Task goal —
Send each entry back exactly as given, pictures excluded.

Record set —

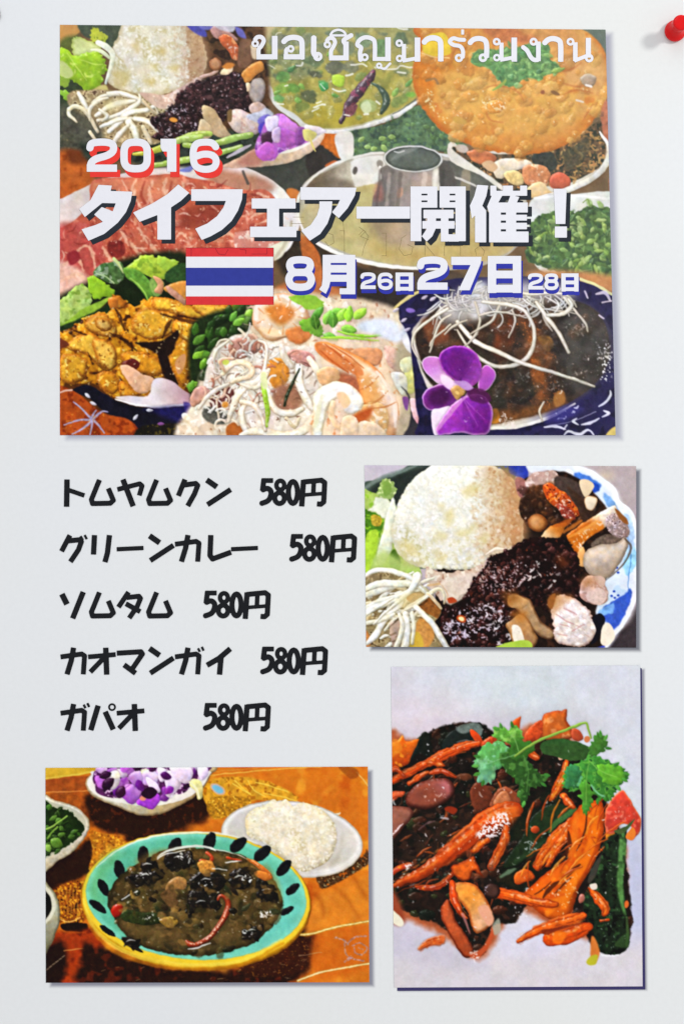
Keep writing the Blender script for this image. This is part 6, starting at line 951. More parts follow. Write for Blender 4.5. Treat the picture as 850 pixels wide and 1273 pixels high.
def drop_shadow(quad, dx, dy, blur, color, dens, parent, hard=0, y=L1*.3):
    """the soft grey offset shape printed behind a photograph as ornament"""
    off = [(a+dx, b+dy) for a, b in quad]; m = blur+4
    x0 = min(a for a, b in off)-m; x1 = max(a for a, b in off)+m; y0 = min(b for a, b in off)-m; y1 = max(b for a, b in off)+m
    W_ = int(x1-x0); H_ = int(y1-y0)
    def field(X, Y):
        d = sd_poly(X.astype(np.float32), Y.astype(np.float32), np.array(off, np.float32)); a = sstep(d/(2*blur)+.5)*dens
        if hard: a = np.maximum(a, sstep(d/1.5+.5)*hard)
        return a
    # only the band that shows along the right and lower sides
    out = []
    for bx0, by0, bx1, by1 in ((min(quad[1][0], quad[2][0])-3, y0, x1, y1), (x0, min(quad[2][1], quad[3][1])-4, min(quad[1][0], quad[2][0])-3, y1)):
        nx = int(bx1-bx0)+1; ny = int(by1-by0)+1
        v, u = np.mgrid[0:ny+1, 0:nx+1]; X = bx0+(bx1-bx0)*u/nx; Y = by0+(by1-by0)*v/ny
        a = field(X, Y); c = 1-(1-lin(hx(color))/lin(hx(PAPER)))[None, None]*a[..., None]
        co = np.stack([(X-CX)*U, np.full_like(X, -y), (CY-Y)*U+CZ], -1).reshape(-1, 3)
        i0 = (v[:-1, :-1]*(nx+1)+u[:-1, :-1]).ravel(); out.append((co, np.stack([i0, i0+nx+1, i0+nx+2, i0+1], 1), c.reshape(-1, 3)))
    co = np.concatenate([out[0][0], out[1][0]]); q = np.concatenate([out[0][1], out[1][1]+len(out[0][0])]); c = np.concatenate([out[0][2], out[1][2]])
    return link('printed_drop_shadow', fast_mesh('printed_drop_shadow', co, q, c), M_SHADE, parent)
# ---------------------------------------------------------------- lettering
def seg_sd(X, Y, pts, w, closed=False):
    """square ended pen stroke"""
    p = np.array(pts, np.float32).reshape(-1, 2); d = np.full(X.shape, -1e9, np.float32); n = len(p); h = w/2
    if closed: p = np.vstack([p, p[:1]]); n += 1
    for i in range(n-1):
        ax, ay = p[i]; bx, by = p[i+1]; L = math.hypot(bx-ax, by-ay)
        if L < 1e-6: continue
        ux, uy = (bx-ax)/L, (by-ay)/L; s_ = (X-ax)*ux+(Y-ay)*uy; t = np.abs(-(X-ax)*uy+(Y-ay)*ux)
        d = np.maximum(d, np.minimum(h-t, np.minimum(s_, L-s_)))
        if i > 0 or closed: d = np.maximum(d, h-np.hypot(X-ax, Y-ay))
    return d
def smooth(pts, closed=False): return spline(np.array(pts, np.float32).reshape(-1, 2), closed, 5)
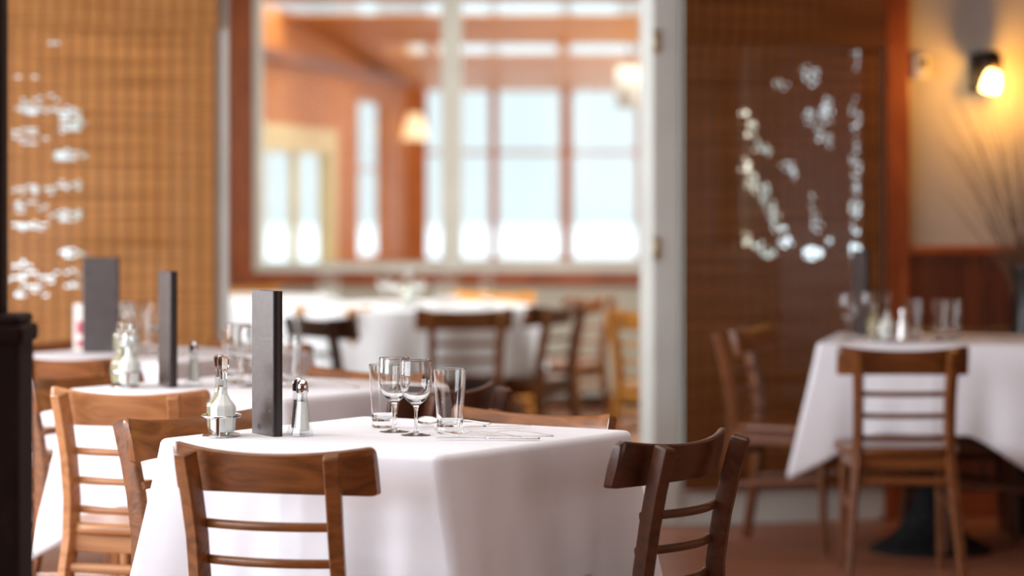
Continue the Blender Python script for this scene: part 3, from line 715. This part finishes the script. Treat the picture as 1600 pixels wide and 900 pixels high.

Answer for this exercise —
Keep writing the Blender script for this image. This is part 6, starting at line 951. More parts follow. Write for Blender 4.5. Treat the picture as 850 pixels wide and 1273 pixels high.
def drop_shadow(quad, dx, dy, blur, color, dens, parent, hard=0, y=L1*.3):
    """the soft grey offset shape printed behind a photograph as ornament"""
    off = [(a+dx, b+dy) for a, b in quad]; m = blur+4
    x0 = min(a for a, b in off)-m; x1 = max(a for a, b in off)+m; y0 = min(b for a, b in off)-m; y1 = max(b for a, b in off)+m
    W_ = int(x1-x0); H_ = int(y1-y0)
    def field(X, Y):
        d = sd_poly(X.astype(np.float32), Y.astype(np.float32), np.array(off, np.float32)); a = sstep(d/(2*blur)+.5)*dens
        if hard: a = np.maximum(a, sstep(d/1.5+.5)*hard)
        return a
    # only the band that shows along the right and lower sides
    out = []
    for bx0, by0, bx1, by1 in ((min(quad[1][0], quad[2][0])-3, y0, x1, y1), (x0, min(quad[2][1], quad[3][1])-4, min(quad[1][0], quad[2][0])-3, y1)):
        nx = int(bx1-bx0)+1; ny = int(by1-by0)+1
        v, u = np.mgrid[0:ny+1, 0:nx+1]; X = bx0+(bx1-bx0)*u/nx; Y = by0+(by1-by0)*v/ny
        a = field(X, Y); c = 1-(1-lin(hx(color))/lin(hx(PAPER)))[None, None]*a[..., None]
        co = np.stack([(X-CX)*U, np.full_like(X, -y), (CY-Y)*U+CZ], -1).reshape(-1, 3)
        i0 = (v[:-1, :-1]*(nx+1)+u[:-1, :-1]).ravel(); out.append((co, np.stack([i0, i0+nx+1, i0+nx+2, i0+1], 1), c.reshape(-1, 3)))
    co = np.concatenate([out[0][0], out[1][0]]); q = np.concatenate([out[0][1], out[1][1]+len(out[0][0])]); c = np.concatenate([out[0][2], out[1][2]])
    return link('printed_drop_shadow', fast_mesh('printed_drop_shadow', co, q, c), M_SHADE, parent)
# ---------------------------------------------------------------- lettering
def seg_sd(X, Y, pts, w, closed=False):
    """square ended pen stroke"""
    p = np.array(pts, np.float32).reshape(-1, 2); d = np.full(X.shape, -1e9, np.float32); n = len(p); h = w/2
    if closed: p = np.vstack([p, p[:1]]); n += 1
    for i in range(n-1):
        ax, ay = p[i]; bx, by = p[i+1]; L = math.hypot(bx-ax, by-ay)
        if L < 1e-6: continue
        ux, uy = (bx-ax)/L, (by-ay)/L; s_ = (X-ax)*ux+(Y-ay)*uy; t = np.abs(-(X-ax)*uy+(Y-ay)*ux)
        d = np.maximum(d, np.minimum(h-t, np.minimum(s_, L-s_)))
        if i > 0 or closed: d = np.maximum(d, h-np.hypot(X-ax, Y-ay))
    return d
def smooth(pts, closed=False): return spline(np.array(pts, np.float32).reshape(-1, 2), closed, 5)
Continue the Blender Python script for this scene: part 3, from line 715. This part finishes the script. Treat the picture as 1600 pixels wide and 900 pixels high.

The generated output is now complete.